School Turnaround

The nation’s 12,000 chronically low-performing public schools trap families in a cycle of poverty, so we are investing in entrepreneurs who are building organizations that will rapidly create strong performance and academic cultures of high expectations in these schools.

Developing organizations that can reliably turn around chronically low-performing schools is a vital need nationally, and has been named a top priority by Education Secretary Arne Duncan. He has targeted the 5,000 lowest-performing schools – the worst 1 percent in the country – which stand as one of the most enduring causes of the national achievement gap. These “dropout factories” contribute significantly to a crisis in which nearly half of students in the nation’s largest cities fail to complete high school, and where low-income students are one-sixth as likely as high-income students to complete college.
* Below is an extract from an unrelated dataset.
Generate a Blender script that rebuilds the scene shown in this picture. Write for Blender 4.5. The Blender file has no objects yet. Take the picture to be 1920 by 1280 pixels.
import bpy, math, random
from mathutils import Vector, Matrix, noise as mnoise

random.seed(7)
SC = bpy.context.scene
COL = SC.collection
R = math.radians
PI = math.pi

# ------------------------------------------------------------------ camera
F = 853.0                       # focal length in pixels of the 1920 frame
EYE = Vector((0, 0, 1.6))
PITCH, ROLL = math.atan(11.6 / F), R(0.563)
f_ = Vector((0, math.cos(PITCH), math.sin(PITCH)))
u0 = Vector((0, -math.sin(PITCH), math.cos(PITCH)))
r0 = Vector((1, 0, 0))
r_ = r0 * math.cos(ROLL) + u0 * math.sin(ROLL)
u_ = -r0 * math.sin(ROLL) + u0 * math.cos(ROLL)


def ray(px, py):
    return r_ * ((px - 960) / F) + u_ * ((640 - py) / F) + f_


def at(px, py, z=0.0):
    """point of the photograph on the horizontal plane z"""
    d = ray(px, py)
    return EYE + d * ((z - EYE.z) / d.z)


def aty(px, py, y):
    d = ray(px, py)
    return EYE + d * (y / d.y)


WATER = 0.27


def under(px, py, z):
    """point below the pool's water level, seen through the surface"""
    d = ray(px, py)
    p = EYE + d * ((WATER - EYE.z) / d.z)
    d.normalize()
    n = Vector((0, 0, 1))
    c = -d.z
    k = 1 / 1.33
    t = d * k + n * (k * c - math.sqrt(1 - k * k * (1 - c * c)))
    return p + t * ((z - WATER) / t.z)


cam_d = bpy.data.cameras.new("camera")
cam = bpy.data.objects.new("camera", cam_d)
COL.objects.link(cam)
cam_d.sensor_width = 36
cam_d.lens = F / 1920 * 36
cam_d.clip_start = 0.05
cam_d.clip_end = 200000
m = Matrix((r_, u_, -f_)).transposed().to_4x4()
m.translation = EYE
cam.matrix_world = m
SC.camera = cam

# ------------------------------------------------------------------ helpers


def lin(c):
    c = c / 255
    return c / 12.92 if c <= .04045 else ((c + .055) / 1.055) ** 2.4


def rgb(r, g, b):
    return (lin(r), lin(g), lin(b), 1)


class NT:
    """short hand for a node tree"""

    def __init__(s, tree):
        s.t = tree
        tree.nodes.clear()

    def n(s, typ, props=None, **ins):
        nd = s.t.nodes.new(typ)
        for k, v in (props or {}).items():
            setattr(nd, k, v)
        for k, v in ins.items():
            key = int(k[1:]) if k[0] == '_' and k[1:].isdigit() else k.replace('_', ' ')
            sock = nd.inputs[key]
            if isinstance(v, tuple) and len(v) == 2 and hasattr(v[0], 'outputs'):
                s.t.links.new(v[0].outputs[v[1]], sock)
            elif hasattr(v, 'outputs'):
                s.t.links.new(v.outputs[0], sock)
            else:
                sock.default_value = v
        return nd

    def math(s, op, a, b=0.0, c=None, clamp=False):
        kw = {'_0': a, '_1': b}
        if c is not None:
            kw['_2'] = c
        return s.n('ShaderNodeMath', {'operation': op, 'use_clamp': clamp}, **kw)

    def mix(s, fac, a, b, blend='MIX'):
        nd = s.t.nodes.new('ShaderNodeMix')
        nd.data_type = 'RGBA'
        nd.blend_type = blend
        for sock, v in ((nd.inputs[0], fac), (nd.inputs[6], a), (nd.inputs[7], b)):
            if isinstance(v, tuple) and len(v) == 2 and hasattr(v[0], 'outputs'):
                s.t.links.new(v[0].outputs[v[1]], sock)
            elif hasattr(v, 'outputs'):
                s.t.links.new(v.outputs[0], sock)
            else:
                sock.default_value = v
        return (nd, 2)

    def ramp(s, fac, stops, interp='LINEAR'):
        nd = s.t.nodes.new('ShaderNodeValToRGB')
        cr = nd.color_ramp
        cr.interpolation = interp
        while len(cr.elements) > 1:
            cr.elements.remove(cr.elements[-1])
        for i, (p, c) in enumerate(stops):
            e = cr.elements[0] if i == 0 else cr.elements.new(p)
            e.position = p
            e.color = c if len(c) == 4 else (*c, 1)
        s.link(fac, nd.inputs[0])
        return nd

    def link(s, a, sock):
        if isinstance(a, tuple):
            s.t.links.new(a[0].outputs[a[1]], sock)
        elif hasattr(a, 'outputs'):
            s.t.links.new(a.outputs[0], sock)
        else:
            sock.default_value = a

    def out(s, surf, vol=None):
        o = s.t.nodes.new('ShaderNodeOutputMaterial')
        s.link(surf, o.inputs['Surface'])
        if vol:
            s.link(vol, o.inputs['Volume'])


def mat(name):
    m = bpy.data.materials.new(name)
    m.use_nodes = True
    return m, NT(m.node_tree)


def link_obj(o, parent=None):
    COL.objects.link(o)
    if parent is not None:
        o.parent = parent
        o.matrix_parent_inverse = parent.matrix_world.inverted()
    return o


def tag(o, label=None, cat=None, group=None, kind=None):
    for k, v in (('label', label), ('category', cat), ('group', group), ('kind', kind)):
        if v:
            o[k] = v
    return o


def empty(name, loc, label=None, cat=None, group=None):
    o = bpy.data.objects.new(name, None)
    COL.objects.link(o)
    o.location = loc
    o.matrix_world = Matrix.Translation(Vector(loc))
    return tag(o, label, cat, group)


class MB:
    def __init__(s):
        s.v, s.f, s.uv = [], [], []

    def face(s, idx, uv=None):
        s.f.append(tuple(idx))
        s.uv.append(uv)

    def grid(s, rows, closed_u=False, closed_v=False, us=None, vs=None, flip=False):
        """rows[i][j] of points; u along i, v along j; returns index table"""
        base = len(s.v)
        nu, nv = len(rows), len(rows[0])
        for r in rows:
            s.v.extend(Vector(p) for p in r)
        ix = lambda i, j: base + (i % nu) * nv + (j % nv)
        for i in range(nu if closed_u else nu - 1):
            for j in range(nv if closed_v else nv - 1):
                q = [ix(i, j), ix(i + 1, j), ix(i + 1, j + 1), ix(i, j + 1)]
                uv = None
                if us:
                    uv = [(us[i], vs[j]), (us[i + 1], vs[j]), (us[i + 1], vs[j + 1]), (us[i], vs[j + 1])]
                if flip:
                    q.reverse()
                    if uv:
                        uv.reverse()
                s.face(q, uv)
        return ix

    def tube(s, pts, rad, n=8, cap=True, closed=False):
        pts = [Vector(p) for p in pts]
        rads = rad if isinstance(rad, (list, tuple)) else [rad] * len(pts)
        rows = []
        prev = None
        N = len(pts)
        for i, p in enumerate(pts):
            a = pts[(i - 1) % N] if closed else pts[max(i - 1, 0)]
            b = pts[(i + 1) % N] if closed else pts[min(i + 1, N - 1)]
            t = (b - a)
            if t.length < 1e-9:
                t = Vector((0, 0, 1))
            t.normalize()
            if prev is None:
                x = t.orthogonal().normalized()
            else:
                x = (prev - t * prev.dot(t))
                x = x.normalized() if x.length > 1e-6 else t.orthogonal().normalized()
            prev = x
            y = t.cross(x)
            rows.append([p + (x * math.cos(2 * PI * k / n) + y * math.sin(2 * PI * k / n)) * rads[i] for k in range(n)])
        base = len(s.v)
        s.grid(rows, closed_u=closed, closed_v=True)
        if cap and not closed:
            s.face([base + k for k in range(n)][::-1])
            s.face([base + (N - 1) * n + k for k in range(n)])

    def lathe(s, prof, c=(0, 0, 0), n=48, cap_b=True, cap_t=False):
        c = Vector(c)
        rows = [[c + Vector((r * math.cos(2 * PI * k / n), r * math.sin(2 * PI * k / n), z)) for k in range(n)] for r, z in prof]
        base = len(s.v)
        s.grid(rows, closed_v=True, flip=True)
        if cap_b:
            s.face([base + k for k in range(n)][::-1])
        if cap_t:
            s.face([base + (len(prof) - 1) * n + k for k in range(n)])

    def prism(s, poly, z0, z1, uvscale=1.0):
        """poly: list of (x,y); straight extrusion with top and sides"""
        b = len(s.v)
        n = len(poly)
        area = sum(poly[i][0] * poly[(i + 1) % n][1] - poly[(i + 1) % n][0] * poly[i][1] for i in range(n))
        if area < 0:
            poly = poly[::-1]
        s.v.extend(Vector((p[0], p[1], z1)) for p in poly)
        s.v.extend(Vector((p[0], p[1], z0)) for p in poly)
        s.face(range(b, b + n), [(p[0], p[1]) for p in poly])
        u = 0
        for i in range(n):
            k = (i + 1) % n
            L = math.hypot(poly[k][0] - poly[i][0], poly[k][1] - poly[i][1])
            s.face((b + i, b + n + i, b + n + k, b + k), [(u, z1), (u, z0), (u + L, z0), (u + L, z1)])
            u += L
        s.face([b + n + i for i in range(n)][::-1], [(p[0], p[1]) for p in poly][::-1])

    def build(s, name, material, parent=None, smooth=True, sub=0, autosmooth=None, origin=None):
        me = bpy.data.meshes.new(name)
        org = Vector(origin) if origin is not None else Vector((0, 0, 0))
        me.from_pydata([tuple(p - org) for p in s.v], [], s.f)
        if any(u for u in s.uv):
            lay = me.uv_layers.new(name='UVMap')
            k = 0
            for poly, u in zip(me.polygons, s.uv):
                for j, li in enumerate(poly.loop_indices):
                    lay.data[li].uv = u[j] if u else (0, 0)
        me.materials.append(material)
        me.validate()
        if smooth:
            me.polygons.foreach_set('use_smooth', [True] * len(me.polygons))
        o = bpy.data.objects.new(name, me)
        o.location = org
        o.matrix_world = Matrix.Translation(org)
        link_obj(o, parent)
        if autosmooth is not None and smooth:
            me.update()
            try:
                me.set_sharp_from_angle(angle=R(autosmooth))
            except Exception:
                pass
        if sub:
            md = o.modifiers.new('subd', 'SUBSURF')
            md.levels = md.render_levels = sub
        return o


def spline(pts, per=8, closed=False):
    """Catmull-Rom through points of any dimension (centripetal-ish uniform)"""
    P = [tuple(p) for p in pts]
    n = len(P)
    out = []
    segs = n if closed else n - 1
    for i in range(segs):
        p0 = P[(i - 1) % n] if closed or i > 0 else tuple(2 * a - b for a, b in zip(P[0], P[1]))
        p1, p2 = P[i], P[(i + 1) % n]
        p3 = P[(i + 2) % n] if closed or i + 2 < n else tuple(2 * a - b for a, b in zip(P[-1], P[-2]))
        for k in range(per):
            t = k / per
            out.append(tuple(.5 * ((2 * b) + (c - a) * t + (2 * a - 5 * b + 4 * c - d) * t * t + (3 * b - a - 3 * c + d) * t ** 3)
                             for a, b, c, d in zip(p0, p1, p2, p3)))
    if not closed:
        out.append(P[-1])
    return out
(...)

Replacing low-performing schools with a new generation of high performing schools requires dramatic changes to a school’s culture and instructional design, not incremental and piecemeal interventions. Such turnaround efforts continue to serve the same students who were poorly served in the past, but provide them with a school with far stronger academic expectations and culture. Effective approaches to school turnaround involve giving school leaders control over major decisions on a school’s financial resources, hiring, evaluation and compensation of staff, curricula, pedagogy, school operations, student  recruitment, enrollment and discipline as well as  parent and community engagement. In exchange, school turnaround leaders expect to be held accountable for enabling students to overcome the school’s past performance shortfalls and rise to strong academic performance. Such effective new models will help to answer the enormous national need to turn around the lowest-performing schools.